Modéliser ces critères à travers la démonstration et la pratique guidée permet de développer l’esprit critique puisque les élèves commenceront à comprendre ce que signifient la fiabilité et la crédibilité. Si le devoir est de répondre à une question ou de préparer un exposé, il est important de demander aux élèves d’indiquer la source de la réponse. Quelle que soit l’origine de l’information – site ou réseau –, l’essentiel est d’inciter les élèves à réfléchir sur cette information, son origine et la manière dont elle a été produite.
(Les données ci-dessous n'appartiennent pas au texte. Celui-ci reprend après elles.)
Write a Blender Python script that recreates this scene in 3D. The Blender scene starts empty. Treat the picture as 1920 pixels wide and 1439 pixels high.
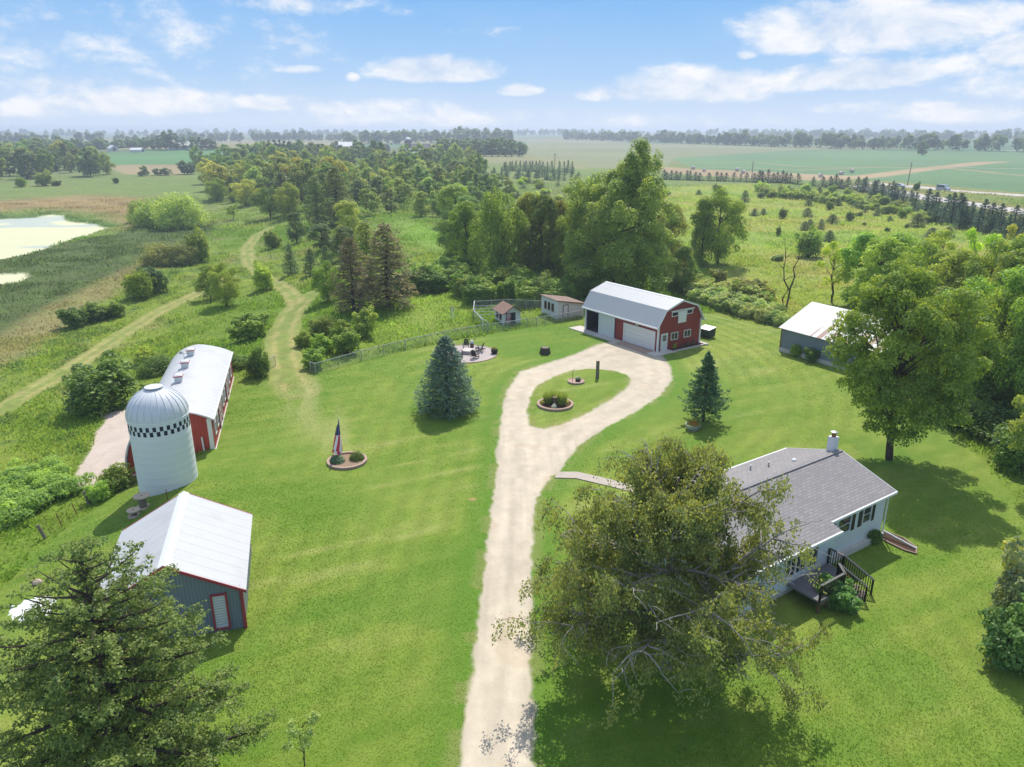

L’idée n’est pas de refuser certains canaux mais d’être dans une démarche analytique constructive.

DES INTERFÉRENCES SUR LE LANGAGE

Les effets des écrans sur le langage sont mitigés. « Dès qu’il y a un appareil numérique en fonctionnement dans l’environnement de la famille, il est observé une baisse du nombre de mots prononcés et moins de tours de parole », explique Marie Danet, maîtresse de conférences en psychologie du développement à l’université de Lille. « Ces interférences dans les interactions impactent l’acquisition du langage, notamment chez le jeune enfant », précise-t-elle. « Par contre, des situations de co-visionnage actif parent-enfant ou enseignant-enfant peuvent stimuler les interactions, renforçant les liens de partage et le plaisir de faire ensemble ».

Des études récentes confirment que le visionnage à haute valeur éducative ou le co-visionnage interactif sont associés à un meilleur développement du langage. Cependant, des études indiquent que le très jeune enfant a du mal à traiter une information perçue en deux dimensions et a besoin d’apprendre par ses sens, dans « une interaction réelle en temps réel », souligne le rapport Enfants et écrans.